__YOUR OBJECTIVE__.
Gather every line holding the string "Blender".

__PROVIDED DATA__.
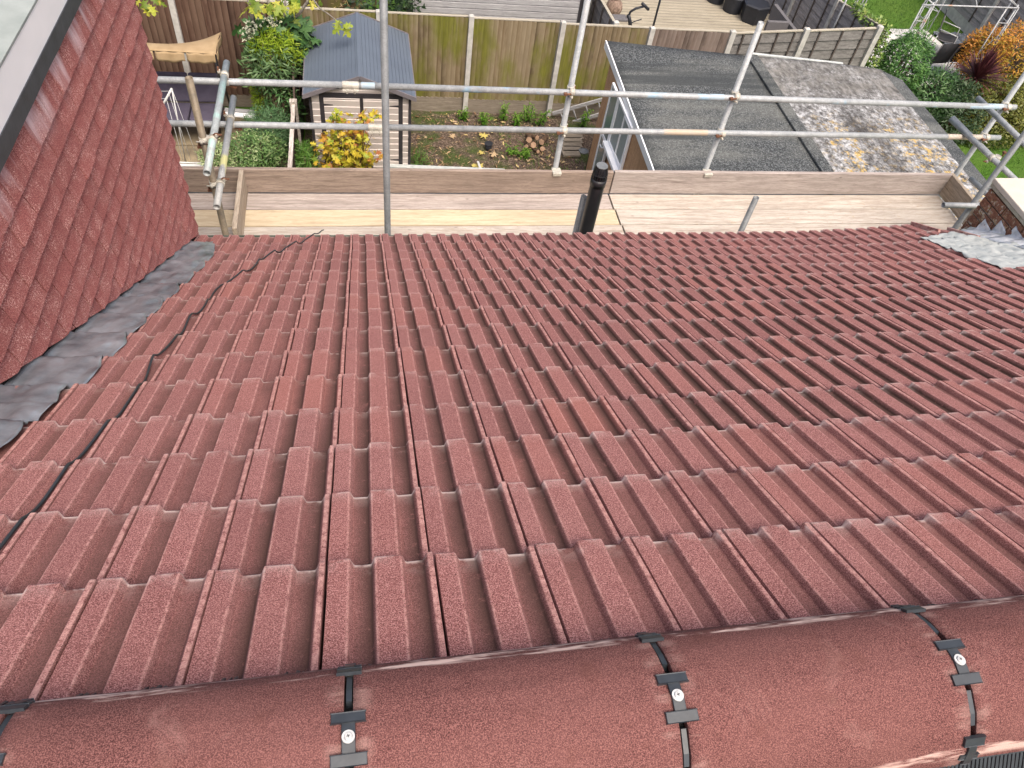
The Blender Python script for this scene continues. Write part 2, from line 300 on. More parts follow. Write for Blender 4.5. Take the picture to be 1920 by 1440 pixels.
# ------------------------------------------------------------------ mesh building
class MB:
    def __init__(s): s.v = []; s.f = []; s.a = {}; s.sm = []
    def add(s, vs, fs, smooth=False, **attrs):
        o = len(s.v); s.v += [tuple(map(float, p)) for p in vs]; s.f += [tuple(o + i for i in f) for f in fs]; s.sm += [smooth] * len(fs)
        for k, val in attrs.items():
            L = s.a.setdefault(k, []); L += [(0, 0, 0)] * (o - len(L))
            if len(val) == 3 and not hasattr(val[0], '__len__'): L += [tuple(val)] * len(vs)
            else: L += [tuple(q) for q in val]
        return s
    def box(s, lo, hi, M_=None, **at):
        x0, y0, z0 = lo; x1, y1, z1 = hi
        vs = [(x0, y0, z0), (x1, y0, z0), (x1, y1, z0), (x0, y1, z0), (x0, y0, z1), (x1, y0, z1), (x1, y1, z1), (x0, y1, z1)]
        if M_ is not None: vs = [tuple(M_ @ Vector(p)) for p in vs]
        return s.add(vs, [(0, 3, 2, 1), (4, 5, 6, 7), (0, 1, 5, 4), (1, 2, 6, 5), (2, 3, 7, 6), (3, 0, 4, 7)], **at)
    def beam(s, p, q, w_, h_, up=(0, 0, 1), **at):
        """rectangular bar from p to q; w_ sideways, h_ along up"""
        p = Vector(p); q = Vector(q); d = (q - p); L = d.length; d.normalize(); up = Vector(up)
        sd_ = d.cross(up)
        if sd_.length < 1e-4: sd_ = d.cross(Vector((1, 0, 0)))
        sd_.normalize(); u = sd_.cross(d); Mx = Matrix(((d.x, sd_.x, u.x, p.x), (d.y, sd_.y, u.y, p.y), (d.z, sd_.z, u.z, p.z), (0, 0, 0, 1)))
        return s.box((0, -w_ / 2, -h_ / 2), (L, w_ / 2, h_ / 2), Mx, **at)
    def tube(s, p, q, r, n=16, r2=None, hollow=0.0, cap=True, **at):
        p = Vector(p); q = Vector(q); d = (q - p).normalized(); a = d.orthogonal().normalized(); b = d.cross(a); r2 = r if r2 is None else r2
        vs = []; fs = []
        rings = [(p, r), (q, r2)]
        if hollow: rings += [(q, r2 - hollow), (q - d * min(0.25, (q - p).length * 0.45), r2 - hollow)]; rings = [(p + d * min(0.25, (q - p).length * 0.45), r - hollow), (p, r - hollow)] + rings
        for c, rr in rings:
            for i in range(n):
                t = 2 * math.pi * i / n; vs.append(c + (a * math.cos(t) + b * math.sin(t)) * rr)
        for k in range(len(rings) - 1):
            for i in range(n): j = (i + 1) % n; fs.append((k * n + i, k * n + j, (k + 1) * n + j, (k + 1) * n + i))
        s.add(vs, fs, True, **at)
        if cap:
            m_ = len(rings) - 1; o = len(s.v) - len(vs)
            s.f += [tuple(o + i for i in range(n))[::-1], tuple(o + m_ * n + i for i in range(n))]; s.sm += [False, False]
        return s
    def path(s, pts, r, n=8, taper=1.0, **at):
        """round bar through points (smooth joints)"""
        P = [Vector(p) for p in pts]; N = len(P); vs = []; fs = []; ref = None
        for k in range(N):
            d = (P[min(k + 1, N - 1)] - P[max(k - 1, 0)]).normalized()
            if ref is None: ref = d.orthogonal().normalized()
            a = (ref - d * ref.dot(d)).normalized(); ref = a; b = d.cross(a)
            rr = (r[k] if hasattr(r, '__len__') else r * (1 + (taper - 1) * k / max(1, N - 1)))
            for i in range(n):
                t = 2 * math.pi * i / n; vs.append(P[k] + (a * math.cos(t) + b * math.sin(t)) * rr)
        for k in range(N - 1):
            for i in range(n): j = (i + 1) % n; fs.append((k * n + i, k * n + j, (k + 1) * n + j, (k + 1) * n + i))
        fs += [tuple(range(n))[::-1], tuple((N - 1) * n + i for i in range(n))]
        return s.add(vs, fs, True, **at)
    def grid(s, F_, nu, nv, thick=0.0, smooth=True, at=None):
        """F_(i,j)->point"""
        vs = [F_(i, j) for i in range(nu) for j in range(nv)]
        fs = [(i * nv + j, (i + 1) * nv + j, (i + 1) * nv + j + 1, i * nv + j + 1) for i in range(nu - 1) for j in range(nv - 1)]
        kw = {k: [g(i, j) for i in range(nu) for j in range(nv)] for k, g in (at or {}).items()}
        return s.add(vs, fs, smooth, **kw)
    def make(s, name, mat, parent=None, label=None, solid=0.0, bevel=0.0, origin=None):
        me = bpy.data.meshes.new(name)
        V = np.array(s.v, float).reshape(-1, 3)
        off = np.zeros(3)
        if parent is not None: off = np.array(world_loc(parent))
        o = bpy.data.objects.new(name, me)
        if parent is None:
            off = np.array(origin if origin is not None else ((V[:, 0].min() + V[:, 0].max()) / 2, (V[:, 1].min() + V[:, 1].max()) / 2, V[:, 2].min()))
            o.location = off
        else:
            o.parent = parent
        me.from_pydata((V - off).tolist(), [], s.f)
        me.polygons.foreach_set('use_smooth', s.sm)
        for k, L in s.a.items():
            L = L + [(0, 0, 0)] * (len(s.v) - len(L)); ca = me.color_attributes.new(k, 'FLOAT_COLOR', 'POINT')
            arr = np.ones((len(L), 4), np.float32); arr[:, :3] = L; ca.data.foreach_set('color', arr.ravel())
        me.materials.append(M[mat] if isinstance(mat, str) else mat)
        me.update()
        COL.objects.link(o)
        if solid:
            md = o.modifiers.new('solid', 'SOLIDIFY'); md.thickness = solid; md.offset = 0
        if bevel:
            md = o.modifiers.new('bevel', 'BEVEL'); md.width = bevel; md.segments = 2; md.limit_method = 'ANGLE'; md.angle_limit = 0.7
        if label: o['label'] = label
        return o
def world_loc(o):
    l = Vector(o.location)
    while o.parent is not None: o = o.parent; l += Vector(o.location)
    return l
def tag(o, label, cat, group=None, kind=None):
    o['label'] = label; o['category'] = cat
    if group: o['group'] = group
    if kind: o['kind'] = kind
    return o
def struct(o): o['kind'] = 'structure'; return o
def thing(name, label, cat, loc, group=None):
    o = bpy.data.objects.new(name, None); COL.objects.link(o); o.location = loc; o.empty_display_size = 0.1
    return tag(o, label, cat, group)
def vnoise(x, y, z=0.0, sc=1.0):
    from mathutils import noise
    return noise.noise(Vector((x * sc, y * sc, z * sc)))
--
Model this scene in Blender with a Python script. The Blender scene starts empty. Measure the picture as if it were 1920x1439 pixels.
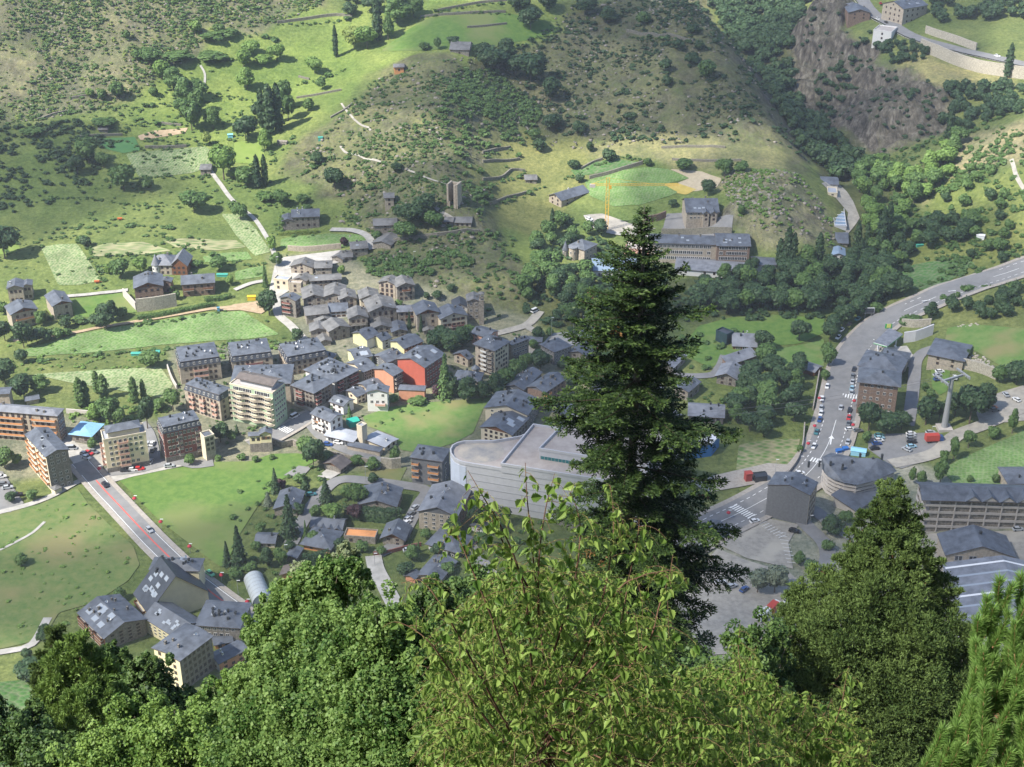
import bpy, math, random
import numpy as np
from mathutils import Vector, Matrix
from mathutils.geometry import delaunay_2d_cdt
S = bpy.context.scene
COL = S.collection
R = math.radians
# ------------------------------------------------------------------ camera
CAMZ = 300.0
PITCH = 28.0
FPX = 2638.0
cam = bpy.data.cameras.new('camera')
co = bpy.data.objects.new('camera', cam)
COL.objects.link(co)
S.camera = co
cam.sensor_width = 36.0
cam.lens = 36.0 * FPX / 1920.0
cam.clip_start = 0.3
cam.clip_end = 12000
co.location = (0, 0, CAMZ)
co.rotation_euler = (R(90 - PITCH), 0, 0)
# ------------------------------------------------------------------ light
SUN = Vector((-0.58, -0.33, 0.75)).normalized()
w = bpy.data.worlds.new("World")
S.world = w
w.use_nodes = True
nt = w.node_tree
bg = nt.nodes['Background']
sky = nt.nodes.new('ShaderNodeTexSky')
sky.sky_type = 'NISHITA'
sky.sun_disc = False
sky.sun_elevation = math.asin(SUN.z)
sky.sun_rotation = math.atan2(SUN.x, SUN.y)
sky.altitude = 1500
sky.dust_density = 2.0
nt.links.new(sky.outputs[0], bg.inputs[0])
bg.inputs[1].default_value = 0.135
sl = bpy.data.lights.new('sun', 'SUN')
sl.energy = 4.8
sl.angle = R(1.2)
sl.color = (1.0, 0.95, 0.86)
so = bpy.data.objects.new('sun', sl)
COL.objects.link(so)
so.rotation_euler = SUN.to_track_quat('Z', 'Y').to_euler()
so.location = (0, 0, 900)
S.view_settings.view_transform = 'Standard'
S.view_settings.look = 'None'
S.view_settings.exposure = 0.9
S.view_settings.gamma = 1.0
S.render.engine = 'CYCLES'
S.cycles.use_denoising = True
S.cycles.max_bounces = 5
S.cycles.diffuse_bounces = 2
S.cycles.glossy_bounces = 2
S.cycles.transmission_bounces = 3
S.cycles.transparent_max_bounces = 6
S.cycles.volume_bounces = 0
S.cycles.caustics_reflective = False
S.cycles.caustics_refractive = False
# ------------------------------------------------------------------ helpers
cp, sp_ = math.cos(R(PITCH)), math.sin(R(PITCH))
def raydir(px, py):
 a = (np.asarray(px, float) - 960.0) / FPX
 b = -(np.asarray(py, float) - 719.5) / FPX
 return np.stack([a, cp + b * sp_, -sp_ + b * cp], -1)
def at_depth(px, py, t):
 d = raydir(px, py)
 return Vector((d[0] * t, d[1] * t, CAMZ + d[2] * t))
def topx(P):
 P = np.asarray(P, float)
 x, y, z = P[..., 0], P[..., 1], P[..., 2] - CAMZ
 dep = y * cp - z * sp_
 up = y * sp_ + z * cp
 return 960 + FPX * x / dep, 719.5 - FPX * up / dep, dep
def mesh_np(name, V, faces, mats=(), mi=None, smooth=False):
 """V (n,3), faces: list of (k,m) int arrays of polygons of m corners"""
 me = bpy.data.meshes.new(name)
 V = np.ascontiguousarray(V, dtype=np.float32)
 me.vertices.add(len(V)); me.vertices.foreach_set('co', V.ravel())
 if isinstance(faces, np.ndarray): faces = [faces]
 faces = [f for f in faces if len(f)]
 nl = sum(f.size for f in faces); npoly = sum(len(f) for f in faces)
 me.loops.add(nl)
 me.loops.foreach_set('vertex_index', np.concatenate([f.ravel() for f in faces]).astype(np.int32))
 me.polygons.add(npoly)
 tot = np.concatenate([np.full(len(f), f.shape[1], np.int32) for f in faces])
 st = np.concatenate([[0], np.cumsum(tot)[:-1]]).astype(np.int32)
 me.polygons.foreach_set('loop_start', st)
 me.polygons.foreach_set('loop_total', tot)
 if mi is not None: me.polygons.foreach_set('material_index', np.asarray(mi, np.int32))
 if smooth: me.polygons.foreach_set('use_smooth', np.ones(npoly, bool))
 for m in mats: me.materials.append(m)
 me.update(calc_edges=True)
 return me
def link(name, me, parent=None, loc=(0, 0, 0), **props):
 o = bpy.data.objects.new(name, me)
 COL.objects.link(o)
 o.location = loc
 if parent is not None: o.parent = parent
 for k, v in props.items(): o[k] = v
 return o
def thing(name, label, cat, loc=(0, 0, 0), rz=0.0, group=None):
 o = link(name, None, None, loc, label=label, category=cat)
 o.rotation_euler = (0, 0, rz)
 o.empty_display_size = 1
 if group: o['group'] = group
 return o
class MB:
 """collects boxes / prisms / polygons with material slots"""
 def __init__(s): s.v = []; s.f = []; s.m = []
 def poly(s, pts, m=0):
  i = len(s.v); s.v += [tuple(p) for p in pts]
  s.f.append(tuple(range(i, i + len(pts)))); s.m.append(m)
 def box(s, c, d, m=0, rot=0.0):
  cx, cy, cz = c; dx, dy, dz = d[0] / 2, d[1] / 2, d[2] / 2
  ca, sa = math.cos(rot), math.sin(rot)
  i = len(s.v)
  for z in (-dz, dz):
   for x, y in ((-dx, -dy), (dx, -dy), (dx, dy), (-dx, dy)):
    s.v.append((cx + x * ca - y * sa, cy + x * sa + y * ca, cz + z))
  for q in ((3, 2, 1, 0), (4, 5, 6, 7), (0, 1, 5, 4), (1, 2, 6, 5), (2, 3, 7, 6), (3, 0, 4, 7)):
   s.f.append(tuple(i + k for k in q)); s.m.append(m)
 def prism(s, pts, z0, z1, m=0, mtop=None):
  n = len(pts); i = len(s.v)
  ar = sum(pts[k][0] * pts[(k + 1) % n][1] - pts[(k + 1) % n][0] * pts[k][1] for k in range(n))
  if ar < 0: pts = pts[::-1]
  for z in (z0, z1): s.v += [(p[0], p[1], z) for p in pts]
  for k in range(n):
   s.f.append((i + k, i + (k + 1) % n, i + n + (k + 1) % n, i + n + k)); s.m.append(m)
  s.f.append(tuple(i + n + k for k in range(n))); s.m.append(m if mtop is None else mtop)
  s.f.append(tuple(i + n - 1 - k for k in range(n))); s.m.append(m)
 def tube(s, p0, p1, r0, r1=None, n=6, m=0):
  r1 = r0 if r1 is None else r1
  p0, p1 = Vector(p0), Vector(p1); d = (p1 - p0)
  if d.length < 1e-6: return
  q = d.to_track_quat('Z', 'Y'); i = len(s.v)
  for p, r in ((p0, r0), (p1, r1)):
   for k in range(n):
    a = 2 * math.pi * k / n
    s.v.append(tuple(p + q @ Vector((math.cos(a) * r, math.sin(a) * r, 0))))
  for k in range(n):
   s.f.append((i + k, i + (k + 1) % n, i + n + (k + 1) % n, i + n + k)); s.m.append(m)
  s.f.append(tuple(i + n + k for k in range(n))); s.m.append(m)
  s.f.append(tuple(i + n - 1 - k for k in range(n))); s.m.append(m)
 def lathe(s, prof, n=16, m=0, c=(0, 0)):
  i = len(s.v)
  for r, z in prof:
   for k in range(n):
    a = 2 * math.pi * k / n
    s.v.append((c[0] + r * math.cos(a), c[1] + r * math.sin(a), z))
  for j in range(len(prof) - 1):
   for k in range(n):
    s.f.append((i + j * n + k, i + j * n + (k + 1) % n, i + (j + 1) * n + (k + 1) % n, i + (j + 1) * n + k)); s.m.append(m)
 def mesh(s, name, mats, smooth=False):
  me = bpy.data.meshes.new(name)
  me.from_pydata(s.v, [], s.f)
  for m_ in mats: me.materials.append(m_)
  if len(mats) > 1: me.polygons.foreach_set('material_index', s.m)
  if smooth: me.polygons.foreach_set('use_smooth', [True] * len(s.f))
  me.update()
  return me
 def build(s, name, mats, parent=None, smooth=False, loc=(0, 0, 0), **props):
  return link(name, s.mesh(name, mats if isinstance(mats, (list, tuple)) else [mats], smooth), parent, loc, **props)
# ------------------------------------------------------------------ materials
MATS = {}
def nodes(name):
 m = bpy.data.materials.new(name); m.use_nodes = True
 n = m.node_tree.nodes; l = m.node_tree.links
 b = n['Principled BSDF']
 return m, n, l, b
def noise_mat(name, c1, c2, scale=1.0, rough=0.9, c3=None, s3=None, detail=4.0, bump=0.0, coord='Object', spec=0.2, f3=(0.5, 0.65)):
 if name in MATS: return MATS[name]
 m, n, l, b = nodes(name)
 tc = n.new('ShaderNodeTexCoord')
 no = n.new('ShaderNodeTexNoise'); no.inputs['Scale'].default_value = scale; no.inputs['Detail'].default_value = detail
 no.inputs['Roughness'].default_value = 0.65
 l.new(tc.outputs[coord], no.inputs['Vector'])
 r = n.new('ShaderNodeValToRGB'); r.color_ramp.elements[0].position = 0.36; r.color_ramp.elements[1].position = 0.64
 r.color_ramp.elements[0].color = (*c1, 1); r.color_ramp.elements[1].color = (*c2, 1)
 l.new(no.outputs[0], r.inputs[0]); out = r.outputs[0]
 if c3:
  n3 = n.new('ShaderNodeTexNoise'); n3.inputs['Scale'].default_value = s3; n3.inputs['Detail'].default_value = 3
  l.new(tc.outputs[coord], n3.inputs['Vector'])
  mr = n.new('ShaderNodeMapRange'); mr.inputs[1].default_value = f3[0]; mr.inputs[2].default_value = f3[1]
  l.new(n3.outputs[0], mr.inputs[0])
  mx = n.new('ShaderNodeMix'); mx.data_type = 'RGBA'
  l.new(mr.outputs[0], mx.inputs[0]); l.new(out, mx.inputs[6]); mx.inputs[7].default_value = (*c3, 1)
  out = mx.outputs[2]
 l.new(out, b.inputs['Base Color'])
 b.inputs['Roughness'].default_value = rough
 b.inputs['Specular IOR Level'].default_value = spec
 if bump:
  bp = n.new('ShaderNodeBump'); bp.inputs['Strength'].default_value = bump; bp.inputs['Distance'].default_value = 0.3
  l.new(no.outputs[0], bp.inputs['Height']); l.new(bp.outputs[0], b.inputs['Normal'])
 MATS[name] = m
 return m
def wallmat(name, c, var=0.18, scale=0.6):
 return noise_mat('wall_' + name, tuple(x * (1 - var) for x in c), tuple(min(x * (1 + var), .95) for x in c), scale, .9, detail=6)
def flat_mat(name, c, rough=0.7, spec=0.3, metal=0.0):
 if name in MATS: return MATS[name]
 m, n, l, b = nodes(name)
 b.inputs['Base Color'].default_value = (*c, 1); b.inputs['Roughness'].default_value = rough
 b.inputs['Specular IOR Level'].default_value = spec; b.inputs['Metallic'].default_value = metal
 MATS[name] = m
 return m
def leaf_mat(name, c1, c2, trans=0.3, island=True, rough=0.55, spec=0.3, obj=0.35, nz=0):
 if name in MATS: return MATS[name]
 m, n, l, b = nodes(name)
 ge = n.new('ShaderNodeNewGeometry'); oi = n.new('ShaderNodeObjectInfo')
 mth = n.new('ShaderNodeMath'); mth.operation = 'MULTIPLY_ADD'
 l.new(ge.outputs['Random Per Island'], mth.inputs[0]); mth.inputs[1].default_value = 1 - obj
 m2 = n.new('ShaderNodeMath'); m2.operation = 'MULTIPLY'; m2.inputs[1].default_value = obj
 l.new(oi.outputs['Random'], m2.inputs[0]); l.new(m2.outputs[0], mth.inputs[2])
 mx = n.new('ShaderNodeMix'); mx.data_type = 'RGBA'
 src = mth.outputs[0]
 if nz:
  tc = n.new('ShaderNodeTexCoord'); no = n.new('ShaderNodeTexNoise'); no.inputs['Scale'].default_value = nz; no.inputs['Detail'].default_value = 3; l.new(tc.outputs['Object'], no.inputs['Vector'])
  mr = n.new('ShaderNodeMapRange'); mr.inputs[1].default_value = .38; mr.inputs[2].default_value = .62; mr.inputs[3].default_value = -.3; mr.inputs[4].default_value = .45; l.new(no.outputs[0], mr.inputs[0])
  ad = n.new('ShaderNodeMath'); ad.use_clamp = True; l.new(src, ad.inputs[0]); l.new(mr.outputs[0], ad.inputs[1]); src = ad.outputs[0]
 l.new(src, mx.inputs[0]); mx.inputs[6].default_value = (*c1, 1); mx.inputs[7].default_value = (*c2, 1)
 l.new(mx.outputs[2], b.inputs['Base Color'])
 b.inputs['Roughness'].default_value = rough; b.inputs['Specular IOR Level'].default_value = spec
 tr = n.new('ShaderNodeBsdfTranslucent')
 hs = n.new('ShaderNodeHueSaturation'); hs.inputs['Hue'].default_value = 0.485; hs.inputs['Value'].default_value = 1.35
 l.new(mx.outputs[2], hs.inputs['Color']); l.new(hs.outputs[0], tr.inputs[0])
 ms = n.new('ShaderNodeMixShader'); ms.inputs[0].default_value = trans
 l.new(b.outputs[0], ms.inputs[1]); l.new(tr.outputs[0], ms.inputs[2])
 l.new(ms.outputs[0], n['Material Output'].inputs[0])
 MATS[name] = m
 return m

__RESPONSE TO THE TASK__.
The Blender Python script for this scene continues. Write part 2, from line 300 on. More parts follow. Write for Blender 4.5. Take the picture to be 1920 by 1440 pixels.
Model this scene in Blender with a Python script. The Blender scene starts empty. Measure the picture as if it were 1920x1439 pixels.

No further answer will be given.